The general manager of the Makaha Surfside yesterday began circulating a petition calling for a stoplight at the 'Alawa Place intersection, where Carl Johansen was killed.
Senate President Colleen Hanabusa, D-21st (Nanakuli, Makaha), also said she would ask state officials to consider a traffic signal at the intersection and make other safety improvements on Farrington Highway along the Leeward Coast.
Monday's accident underscores the need for a traffic light at 'Alawa Place, area residents said yesterday. Crossing Farrington at that spot is dangerous, they said, and the crosswalk, which covers five lanes (including the center left-turn lane), is near a bus stop, Wai'anae High School and the Makaha Surfside condos.
The speed limit is 25 mph and the intersection is in the middle of a straightaway.
OUTSIDE THE CROSSWALK
Many elderly people and high school students cross there.
Resident Regina Meleisea, who favors a traffic signal at 'Alawa, said a woman was hit by a car last year at the intersection and survived. The intersection has been the site of other accidents and near-misses, she said.
"Plenty close calls," she said.
Johansen was walking across Farrington Highway on Monday evening toward the Makaha Surfside, where he lives, when he was struck. Police said the 63-year-old Wai'anae resident was outside the crosswalk and died from head and internal injuries.
Police, who were still looking for the driver yesterday, initially said the car was a blue Honda, but yesterday said witnesses later reported it may have been a larger vehicle.
Residents have talked about the need for a traffic light at the intersection, but others have said there are already too many traffic lights in the area, said Wai'anae Coast Neighborhood Board Chairwoman Patty Teruya.

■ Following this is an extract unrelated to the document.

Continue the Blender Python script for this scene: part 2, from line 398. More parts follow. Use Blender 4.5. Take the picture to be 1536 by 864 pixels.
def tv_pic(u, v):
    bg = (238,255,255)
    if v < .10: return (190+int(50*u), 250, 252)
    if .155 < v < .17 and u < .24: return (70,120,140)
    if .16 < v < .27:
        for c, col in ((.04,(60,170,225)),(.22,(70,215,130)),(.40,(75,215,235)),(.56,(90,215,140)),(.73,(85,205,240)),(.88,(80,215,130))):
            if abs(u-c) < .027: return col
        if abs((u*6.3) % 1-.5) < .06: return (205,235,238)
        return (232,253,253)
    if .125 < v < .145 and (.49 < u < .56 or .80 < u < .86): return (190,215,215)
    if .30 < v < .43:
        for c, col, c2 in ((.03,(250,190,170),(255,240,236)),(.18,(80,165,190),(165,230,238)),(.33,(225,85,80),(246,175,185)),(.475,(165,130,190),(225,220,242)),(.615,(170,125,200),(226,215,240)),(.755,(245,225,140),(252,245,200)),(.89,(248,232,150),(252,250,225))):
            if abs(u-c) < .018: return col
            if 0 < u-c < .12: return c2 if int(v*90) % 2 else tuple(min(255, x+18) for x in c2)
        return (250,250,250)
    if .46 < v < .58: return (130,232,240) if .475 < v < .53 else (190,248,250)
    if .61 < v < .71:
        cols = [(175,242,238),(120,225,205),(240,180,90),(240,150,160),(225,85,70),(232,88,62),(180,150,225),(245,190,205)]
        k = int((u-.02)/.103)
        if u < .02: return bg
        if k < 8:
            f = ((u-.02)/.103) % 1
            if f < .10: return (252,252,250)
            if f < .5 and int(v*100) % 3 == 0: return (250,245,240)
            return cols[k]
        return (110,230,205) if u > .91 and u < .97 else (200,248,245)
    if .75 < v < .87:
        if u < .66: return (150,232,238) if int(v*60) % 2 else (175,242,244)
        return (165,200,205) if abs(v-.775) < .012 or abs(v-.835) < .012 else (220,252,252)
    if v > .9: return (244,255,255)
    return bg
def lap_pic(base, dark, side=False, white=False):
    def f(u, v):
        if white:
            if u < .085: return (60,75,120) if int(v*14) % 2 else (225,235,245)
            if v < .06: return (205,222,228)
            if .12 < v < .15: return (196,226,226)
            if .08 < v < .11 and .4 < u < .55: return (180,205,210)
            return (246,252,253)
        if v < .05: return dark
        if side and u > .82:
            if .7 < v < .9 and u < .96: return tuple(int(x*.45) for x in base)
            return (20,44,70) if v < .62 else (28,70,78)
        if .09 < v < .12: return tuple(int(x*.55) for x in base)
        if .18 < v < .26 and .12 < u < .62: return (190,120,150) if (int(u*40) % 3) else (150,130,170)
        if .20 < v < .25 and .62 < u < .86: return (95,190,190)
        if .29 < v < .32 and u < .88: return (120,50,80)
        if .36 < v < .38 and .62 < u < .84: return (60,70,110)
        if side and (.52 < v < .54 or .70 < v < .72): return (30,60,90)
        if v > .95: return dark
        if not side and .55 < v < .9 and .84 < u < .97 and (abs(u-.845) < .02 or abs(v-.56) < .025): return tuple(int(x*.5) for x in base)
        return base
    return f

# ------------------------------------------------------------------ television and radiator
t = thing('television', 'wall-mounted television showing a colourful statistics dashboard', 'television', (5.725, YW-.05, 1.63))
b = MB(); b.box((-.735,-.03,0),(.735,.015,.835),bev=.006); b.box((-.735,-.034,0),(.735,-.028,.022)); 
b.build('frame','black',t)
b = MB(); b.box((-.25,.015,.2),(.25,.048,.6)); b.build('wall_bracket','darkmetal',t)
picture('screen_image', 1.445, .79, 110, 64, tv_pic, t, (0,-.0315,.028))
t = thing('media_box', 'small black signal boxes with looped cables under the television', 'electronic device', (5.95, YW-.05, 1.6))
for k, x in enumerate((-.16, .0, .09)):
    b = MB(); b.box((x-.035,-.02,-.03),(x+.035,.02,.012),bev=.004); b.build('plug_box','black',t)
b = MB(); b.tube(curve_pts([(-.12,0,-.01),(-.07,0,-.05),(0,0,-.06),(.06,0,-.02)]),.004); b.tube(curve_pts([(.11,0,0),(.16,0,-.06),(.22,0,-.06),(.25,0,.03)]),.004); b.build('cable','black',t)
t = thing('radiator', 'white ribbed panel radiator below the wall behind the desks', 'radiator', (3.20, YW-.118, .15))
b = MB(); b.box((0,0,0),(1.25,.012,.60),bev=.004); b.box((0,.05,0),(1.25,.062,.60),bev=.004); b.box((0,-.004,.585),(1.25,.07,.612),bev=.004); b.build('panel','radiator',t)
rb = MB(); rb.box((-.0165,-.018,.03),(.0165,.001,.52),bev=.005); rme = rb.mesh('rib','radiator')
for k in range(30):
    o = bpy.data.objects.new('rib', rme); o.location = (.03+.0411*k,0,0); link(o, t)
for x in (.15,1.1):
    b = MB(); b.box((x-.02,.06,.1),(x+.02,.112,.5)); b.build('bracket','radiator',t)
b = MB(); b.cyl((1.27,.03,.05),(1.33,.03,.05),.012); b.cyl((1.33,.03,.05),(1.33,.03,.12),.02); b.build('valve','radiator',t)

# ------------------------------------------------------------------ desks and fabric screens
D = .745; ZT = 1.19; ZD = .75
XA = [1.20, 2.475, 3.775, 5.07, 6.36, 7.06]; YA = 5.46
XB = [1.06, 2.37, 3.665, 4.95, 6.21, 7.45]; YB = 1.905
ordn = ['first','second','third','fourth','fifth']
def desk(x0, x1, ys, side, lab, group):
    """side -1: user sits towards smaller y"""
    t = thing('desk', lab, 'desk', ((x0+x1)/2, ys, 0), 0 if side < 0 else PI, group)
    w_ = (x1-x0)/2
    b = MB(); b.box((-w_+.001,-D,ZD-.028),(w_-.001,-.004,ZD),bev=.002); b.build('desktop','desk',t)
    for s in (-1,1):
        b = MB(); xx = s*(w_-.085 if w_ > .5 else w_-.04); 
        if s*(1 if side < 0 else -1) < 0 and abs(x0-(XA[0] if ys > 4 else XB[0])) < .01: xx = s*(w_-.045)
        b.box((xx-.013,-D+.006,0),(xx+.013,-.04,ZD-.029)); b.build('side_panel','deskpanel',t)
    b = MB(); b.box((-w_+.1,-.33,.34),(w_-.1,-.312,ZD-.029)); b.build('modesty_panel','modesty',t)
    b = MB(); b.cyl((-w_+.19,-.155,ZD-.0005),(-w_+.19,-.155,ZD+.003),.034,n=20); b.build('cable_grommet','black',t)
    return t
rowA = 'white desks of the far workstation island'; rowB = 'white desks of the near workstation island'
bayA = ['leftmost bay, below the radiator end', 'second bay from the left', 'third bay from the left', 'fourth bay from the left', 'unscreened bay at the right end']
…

She said she would support a study on a traffic light there, but added that the area also needs more officers to patrol the highway and that the community needs to be educated about pedestrian safety as well.
"Farrington Highway is a nightmare," Teruya said. "People don't care. They just drive reckless and they drive fast. It always has been like that.

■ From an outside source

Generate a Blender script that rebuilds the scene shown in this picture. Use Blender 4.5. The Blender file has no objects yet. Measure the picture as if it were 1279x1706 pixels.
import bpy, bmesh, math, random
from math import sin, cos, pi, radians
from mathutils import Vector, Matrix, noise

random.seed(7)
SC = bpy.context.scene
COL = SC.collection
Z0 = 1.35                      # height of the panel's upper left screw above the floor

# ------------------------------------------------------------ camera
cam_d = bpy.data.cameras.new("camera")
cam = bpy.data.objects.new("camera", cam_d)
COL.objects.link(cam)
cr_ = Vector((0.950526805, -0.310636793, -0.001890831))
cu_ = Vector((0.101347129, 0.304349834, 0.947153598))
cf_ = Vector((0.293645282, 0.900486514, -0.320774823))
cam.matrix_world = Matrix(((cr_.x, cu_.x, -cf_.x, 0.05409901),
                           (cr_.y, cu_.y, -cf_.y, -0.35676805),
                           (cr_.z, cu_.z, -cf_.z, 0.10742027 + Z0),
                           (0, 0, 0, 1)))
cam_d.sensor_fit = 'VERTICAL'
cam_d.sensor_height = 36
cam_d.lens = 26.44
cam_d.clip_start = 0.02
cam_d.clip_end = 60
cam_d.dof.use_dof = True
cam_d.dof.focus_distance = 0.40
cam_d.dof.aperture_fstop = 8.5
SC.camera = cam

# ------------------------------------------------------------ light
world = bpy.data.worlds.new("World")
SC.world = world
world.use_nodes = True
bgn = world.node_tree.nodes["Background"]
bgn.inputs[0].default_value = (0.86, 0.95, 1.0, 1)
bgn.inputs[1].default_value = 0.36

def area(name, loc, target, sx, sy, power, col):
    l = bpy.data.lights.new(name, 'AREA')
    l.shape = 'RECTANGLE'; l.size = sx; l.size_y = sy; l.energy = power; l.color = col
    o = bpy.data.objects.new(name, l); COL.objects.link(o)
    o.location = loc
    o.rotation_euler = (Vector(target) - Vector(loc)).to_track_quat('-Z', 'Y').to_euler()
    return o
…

"You don't cross the crosswalks in Wai'anae; you run. You literally run."
There have been eight pedestrian accidents — including Monday's — over the past three years on the stretch of Farrington Highway between Ala Hema and Orange streets, said state Transportation Department spokesman Scott Ishikawa. Monday night's accident was the only fatality of the eight, he said. In four of those cases, the pedestrian was outside the crosswalk, he said. He did not have statistics specifically on the 'Alawa intersection.

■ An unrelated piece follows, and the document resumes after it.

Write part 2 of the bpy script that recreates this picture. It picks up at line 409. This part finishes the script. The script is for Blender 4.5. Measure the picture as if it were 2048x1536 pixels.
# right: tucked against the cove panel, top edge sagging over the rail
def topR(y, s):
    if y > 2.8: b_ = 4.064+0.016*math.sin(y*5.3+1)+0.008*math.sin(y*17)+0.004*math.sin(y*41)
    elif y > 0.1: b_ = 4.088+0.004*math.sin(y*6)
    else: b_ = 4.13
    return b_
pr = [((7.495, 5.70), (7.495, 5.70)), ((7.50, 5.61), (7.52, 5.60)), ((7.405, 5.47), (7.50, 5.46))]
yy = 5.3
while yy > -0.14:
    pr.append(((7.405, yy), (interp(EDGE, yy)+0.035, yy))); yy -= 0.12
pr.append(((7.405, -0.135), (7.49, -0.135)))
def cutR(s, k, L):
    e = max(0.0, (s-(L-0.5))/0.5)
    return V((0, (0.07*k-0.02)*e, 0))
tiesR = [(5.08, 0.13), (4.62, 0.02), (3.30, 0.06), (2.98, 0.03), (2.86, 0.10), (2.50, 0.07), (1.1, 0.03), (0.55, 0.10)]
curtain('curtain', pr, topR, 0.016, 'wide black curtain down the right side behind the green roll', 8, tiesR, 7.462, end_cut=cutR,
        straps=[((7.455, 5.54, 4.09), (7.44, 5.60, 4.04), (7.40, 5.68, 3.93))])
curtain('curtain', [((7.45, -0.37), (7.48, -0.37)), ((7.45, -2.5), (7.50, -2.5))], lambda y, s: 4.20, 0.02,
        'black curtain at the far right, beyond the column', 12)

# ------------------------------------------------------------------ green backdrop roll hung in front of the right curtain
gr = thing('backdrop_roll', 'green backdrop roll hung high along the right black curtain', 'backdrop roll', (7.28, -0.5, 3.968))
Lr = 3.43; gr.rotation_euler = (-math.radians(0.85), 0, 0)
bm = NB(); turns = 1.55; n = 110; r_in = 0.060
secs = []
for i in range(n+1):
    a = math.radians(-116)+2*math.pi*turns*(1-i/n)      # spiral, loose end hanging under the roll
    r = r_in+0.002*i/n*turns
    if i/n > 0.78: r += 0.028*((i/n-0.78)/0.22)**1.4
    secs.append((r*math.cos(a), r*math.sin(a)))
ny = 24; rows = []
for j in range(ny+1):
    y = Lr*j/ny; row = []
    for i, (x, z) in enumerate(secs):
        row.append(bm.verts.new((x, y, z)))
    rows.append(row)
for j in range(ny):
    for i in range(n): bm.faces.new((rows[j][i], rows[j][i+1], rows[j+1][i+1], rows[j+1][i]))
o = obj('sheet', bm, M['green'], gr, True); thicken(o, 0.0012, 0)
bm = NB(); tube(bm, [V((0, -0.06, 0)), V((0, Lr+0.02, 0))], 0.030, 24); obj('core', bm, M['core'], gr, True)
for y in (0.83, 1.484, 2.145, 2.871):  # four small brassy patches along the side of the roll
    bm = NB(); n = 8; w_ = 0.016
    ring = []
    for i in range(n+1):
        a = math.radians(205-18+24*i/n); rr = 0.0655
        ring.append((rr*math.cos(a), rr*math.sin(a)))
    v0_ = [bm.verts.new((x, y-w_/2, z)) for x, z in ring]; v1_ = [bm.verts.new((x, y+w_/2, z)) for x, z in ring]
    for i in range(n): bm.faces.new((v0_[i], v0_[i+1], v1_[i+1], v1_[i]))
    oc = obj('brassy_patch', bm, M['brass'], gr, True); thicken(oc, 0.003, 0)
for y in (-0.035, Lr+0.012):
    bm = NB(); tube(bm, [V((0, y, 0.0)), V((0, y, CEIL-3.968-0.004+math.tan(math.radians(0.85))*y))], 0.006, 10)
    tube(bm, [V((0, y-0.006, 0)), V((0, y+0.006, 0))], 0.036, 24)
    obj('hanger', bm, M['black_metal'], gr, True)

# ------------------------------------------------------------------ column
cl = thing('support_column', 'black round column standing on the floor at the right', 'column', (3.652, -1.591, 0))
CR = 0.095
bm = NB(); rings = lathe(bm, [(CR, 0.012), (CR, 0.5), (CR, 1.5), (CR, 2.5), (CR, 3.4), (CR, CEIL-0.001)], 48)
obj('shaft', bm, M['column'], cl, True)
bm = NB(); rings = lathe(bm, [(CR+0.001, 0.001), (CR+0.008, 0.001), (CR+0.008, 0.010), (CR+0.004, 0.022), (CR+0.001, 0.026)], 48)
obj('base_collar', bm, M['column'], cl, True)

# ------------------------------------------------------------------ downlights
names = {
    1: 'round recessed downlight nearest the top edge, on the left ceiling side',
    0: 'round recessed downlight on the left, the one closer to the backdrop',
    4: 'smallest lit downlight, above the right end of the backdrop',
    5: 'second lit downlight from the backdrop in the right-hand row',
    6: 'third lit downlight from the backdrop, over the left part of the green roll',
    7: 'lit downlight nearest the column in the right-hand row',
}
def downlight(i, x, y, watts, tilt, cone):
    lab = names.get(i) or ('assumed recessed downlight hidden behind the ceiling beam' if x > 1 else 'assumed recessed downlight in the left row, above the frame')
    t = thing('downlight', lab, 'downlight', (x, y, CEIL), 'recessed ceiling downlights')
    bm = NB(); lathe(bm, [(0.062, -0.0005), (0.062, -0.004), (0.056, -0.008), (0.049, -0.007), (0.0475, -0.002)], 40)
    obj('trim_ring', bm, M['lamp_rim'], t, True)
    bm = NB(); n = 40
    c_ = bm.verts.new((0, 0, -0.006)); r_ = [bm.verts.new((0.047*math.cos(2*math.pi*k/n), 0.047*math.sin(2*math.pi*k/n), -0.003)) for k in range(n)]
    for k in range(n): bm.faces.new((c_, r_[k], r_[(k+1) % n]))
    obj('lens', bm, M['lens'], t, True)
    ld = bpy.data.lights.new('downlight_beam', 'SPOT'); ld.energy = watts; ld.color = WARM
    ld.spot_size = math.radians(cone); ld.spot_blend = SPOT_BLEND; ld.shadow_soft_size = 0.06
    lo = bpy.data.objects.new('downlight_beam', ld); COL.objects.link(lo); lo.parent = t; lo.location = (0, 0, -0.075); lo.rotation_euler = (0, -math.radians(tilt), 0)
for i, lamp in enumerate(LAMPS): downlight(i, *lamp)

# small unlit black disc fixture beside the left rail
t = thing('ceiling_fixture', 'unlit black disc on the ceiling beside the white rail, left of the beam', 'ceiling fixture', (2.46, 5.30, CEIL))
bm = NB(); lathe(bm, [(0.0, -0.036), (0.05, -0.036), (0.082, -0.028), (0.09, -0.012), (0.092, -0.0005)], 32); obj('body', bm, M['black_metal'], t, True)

The state Department of Transportation has never received a request to study a traffic signal at that intersection, Ishikawa said. But the department did try to improve safety at the crosswalk, including installing an experimental pedestrian-activated flashing crosswalk system.
It was installed in the summer of 2001, but a week later someone took the lights. A second set was installed with the lights bolted into the pavement, but soon afterward someone managed to steal those lights, he said.
Ishikawa said the Transportation Department spent $7.8 million over the past couple of years in traffic safety improvements along Farrington Highway, including adding about 100 fluorescent lime-green pedestrian /crosswalk signs from Nanakuli to Ka'ena Point State Park, restriping all crosswalks and lane markers, and installing median concrete barriers between Nanakuli and Ma'ili.
The project also included adding streetlights on the makai side of Farrington between Ala Hema and Orange streets, which includes the section in front of the Makaha Surfside.
TRAFFIC LIGHT 'ONLY WAY'
There is a traffic light about 300 feet east of 'Alawa, in front of Wai'anae High School, he said.
"We'll take a look, we'll go out and see what can be done," Ishikawa said. "But we still need the public's cooperation in following the traffic laws (and) using the crosswalk."
Hanabusa said more needs to be done to improve safety along Farrington Highway, including placing bus stops near traffic signals to discourage jaywalking.
"Each part of Farrington has a unique problem," she said. "And it's different for every single portion of it as to how we address it.
"The things that we always have to deal with on Farrington Highway is you really have a road that's servicing and doing too many things. It is a major thoroughfare, but it is the only way in and out.
"A traffic light is probably going to be the best way, and it's the only way we have right now. It is unfortunate, but it is the only way. At least it makes people aware that there are pedestrians, and it makes people aware that there is cross traffic going on."
Reach Lynda Arakawa at larakawa@honoluluadvertiser.com.
Correction: The speed limit around 'Alawa Place in Makaha is 25 miles per hour. A previous version of this story incorrectly said the speed limit was 35 mph.